A detective’s invitation to a suspect to tell his side of the story without first warning him of his right to remain silent has resulted in a sharply divided Hawaii Supreme Court ruling overturning the man’s attempted-manslaughter conviction.
In a 3-2 decision, the court ordered a new trial for Pulumataala Eli, who was accused of hitting his 7-month-old daughter’s head four times and throwing her around in a minivan at Ala Moana Park in 2007. She suffered permanent brain damage.
The majority held that the statements Eli gave to police should not have been admitted during his 2009 trial.
Defense lawyers applauded the ruling, saying it strengthens the requirement that suspects be told of their rights before police obtain a statement from them.
City Prosecutor Keith Kaneshiro said he "strongly" disagrees with the court’s majority, but will abide by the decision.
It’s unclear how often police make unrecorded statements that encourage or invite arrestees to give their account before they are formally read their rights.
Kaneshiro, however, said he will notify police that because of the ruling, they should be "very careful" about how they phrase their questions and what they say to suspects prior to warning them of their rights.
Eli, 37, was originally charged with second-degree attempted murder for allegedly inflicting the injuries after an argument with the baby’s mother.
The mother, Sarah Fuller, said they were arguing over her intention to leave Eli and call off their wedding. She said Eli blamed the daughter.
The prosecution said the girl, age 2 at the time of the trial, could not walk or "put two words together."
Eli’s defense was that he never intended to kill his daughter.
The jury found Eli guilty of the lesser offense of attempted manslaughter, which normally carries a maximum 20-year term. But because of the age of the victim, his sentence was extended to life in prison with the possibility of parole.
The high court’s ruling, issued earlier this month, hinged on Miranda warnings, which the U.S. Supreme Court declared in 1966 must be given to suspects in custody before their statements can be used against them in court.
The warnings include telling a suspect that he or she has a right to remain silent; that anything they say can be used against them in court; that they have a right to an attorney; and if they cannot afford one, a lawyer will be appointed for them.
In Eli’s case, he was asked by a detective in an interview room if he wanted to give a statement to tell "his side of the story."

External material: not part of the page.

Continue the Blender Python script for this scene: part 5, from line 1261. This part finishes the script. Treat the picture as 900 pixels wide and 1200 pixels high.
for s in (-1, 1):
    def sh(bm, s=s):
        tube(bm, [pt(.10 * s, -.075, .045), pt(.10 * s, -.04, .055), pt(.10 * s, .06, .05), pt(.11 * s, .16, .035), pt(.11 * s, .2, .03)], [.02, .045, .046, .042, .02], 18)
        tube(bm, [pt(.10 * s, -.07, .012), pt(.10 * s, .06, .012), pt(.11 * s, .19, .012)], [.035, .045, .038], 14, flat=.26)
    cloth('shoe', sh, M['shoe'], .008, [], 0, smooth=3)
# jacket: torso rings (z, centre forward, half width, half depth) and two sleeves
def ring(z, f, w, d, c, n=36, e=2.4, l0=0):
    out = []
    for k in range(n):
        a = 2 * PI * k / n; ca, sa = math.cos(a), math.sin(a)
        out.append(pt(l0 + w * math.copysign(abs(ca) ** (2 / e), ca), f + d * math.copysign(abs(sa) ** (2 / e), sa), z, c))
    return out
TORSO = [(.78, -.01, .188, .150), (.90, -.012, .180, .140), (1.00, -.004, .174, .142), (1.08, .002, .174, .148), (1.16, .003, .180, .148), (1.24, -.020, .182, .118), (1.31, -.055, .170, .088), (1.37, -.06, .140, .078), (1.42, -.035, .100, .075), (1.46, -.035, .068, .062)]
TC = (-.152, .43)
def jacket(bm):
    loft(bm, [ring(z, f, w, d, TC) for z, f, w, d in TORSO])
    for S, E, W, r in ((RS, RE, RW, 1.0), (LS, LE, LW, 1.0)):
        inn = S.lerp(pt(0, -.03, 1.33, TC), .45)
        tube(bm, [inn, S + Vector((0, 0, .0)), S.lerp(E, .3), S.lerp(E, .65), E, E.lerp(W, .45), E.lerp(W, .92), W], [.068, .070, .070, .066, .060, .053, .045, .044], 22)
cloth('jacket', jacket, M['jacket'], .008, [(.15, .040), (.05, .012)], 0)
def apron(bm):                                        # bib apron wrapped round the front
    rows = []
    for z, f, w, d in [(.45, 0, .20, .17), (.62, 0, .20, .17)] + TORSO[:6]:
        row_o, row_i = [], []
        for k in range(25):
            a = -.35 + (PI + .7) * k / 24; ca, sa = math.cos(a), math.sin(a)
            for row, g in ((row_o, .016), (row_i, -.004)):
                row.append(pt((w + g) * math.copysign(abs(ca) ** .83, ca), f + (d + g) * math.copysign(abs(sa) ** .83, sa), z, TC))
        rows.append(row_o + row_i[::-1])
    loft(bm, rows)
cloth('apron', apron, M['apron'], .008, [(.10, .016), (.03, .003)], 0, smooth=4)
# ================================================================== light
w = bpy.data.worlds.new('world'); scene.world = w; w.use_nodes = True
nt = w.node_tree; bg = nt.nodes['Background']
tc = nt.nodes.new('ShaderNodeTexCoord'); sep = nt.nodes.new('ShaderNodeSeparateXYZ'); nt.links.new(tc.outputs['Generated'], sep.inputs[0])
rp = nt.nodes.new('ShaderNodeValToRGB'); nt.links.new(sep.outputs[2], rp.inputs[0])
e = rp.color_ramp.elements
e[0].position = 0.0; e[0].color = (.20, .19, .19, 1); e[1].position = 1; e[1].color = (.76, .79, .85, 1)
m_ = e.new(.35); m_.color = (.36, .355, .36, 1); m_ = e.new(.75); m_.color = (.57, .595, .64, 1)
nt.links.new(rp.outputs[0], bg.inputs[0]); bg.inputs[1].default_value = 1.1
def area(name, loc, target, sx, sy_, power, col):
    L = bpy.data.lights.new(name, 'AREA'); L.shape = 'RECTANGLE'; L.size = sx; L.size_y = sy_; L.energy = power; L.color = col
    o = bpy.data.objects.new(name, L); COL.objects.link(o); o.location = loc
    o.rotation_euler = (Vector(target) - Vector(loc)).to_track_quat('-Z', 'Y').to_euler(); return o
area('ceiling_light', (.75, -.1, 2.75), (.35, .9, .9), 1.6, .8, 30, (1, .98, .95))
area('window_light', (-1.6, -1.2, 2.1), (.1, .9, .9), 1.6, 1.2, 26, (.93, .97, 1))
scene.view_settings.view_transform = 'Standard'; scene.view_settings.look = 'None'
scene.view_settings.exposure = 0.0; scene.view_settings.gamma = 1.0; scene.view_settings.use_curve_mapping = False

Eli agreed, then was read his rights. He then gave a taped statement admitting hitting his daughter and throwing her face-first onto the car seat twice.
But even though he was read his rights before he gave the statement, the Miranda warnings were essentially negated by his earlier agreement to give a statement, Associate Justice Simeon Acoba reasoned in the 31-page majority opinion. The warnings became "only a formality," Acoba said.

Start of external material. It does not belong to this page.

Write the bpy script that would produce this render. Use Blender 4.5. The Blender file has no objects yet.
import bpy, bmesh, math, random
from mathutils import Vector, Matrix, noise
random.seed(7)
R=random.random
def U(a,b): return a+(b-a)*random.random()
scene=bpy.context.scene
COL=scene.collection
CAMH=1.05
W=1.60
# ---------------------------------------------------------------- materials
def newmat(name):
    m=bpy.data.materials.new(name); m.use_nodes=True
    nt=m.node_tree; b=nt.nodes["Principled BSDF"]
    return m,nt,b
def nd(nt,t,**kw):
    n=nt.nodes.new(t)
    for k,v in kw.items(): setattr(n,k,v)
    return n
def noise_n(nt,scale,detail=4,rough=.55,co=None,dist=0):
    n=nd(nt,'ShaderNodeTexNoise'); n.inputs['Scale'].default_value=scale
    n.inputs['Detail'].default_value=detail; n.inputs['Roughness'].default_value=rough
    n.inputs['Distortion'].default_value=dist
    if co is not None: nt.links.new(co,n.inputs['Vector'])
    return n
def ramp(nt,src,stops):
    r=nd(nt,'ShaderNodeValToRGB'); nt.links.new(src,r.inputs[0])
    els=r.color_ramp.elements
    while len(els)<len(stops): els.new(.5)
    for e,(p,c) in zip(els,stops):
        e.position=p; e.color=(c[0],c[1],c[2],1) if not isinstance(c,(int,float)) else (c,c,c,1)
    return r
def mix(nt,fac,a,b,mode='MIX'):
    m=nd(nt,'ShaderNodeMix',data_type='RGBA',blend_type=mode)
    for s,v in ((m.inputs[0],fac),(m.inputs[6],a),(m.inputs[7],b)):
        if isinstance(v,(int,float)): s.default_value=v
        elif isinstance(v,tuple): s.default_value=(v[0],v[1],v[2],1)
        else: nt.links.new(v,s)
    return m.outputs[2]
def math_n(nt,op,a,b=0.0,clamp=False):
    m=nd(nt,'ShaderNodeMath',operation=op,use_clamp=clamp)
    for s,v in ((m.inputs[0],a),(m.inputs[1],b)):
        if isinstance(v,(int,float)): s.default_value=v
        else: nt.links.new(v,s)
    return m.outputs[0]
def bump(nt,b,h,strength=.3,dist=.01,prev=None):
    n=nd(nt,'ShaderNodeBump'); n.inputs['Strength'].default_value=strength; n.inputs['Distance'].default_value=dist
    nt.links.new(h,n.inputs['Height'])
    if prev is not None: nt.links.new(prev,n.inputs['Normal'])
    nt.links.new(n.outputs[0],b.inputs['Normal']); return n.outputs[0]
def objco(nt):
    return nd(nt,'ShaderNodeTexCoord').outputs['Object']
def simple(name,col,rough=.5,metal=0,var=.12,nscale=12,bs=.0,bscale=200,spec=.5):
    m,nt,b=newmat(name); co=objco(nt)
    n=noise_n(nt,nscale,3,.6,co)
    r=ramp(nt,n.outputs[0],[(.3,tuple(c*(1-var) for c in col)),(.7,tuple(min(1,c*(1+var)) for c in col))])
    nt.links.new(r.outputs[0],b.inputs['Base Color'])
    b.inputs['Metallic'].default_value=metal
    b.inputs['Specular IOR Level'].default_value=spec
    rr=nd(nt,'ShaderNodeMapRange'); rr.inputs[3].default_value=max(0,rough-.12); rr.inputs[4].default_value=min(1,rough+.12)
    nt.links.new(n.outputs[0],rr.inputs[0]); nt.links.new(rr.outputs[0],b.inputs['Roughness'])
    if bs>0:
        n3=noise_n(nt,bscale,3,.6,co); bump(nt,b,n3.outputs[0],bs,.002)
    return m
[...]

Acoba said that inviting arrestees to give their "side of the story" before the Miranda warnings violates defendants’ rights against self-incrimination under the state Constitution. The detective should have known the invitation was likely to prompt Eli to give an incriminating response, the associate justice said.
Associate justices Jim Duffy and Sabrina McKenna agreed with Acoba’s opinion.

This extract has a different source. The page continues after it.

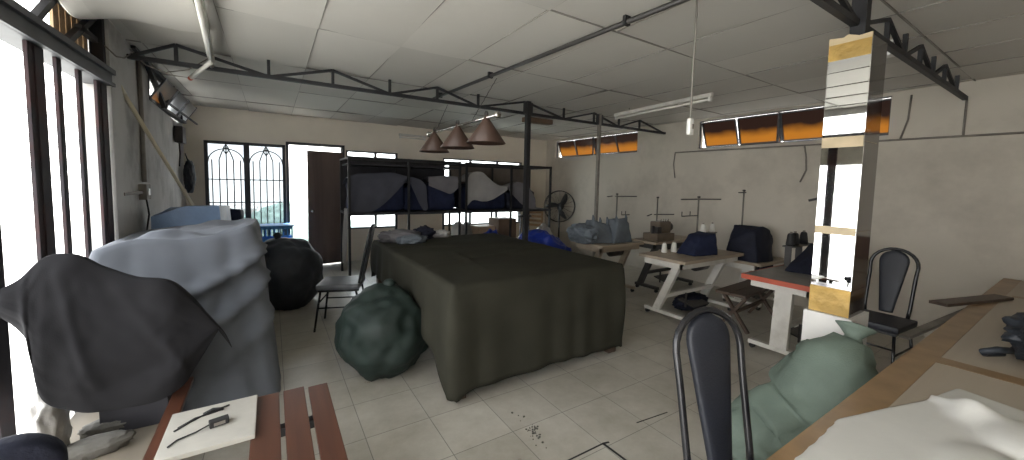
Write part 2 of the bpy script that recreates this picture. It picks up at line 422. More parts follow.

In a 14-page dissent, Associate Justice Paula Nakayama said the detective’s invitation was only "preliminary." She said Eli was given his Miranda warnings, he waived those rights and then he gave the recorded statement.
Nakayama said the "totality of the circumstances" does not show that the invitation "impermissibly coerced" Eli into giving the statement.
In a separate dissent, Chief Justice Mark Recktenwald said even if the Miranda warnings should have been given to Eli earlier, his "confession" still should have been admitted at trial.
Both dissenting justices said they would have upheld the conviction.
State Public Defender Jack Tonaki said the ruling "preserves the effectiveness of the Miranda warning process."
He said arrestees are often scared, fearful about what would happen next and easily influenced by the officers.
"It is very tempting to tell someone, you probably want to tell your side of the story," Tonaki said. "The natural inclination of anyone is, ‘Yeah, I want a chance to tell my side.’"
"I think they finally firmed up Miranda rights here," said Eli’s lawyer, David Bettencourt. "There was a loophole that needed to be plugged."
Kaneshiro said he agreed with the dissents.
He said the Miranda rights must be given when police are trying to elicit incriminating statements from the suspect. All the detective did was ask Eli about telling his side of the story, but did not ask anything about the allegations, the prosecutor said.
"It had nothing to do with self-incrimination," Kaneshiro said. "It’s not a violation of Miranda by asking the question."
Kaneshiro said he did not know whether the Eli case is an aberration or whether police ask similar questions, but said he will send a memo to the police department about the decision.
The prosecutor said Eli will be retried even without his statements.
"It’s always more difficult without the statement, but it’s not impossible," he said.